Horizon Exhaustion as a Legitimate Stopping Condition

In current practice, models are often pushed past the point where their assumptions remain viable.

Divergence, instability, or extreme sensitivity are treated as problems to overcome rather than signals to heed.

A readiness-oriented approach treats horizon exhaustion as a legitimate stopping condition.

When the system cannot be meaningfully continued as construed, the appropriate response is not deeper extrapolation — it is a shift of framing.

Stopping is not failure.
It is epistemic responsibility.


Shifts of Construal, Not Finer Dynamics

Rather than endlessly refining the same model, readiness stewardship encourages:

  • re-describing the system,

  • changing the level of abstraction,

  • re-partitioning relations,

  • or redefining what counts as relevant interaction.

This mirrors good practice already present — but rarely theorised — in successful modelling communities.

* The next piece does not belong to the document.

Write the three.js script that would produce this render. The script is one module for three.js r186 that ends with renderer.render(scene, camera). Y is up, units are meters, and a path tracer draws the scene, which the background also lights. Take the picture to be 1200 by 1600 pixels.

The difference is that these shifts are recognised as semiotic moves, not ad hoc fixes.


What Must Be Rejected

A readiness-oriented modelling practice must explicitly reject:

  • Hidden realism
    The idea that the “true dynamics” lie just beyond current resolution.

  • Metric fetishism
    The belief that what matters most must be measurable.

  • Dynamical inevitability
    The assumption that systems unfold according to internal necessity rather than relational constraint.

These commitments quietly reintroduce metaphysics where modelling discipline should stand.


Modelling as Semiotic Practice

Seen relationally, modelling is not discovery of how systems really are.

It is a semiotic practice:
a disciplined way of cutting relational potential into intelligible form while preserving room for further meaning.

Accountable modelling acknowledges:

  • what it stabilises,

  • what it excludes,

  • and when its own readiness has been exhausted.

This does not weaken science.
It strengthens it.


Payoff

By treating readiness as a first-class concern, complex systems theory can become relationally responsible without losing explanatory power.

Models become tools for navigating possibility rather than engines of ontological assertion.

The gain is not humility for its own sake, but clarity about where understanding ends — and where new construals must begin.

In this light, complex systems theory finally names what it has always been tracking: not dynamics alone, but the fragile, exhaustible space in which systems can still become otherwise.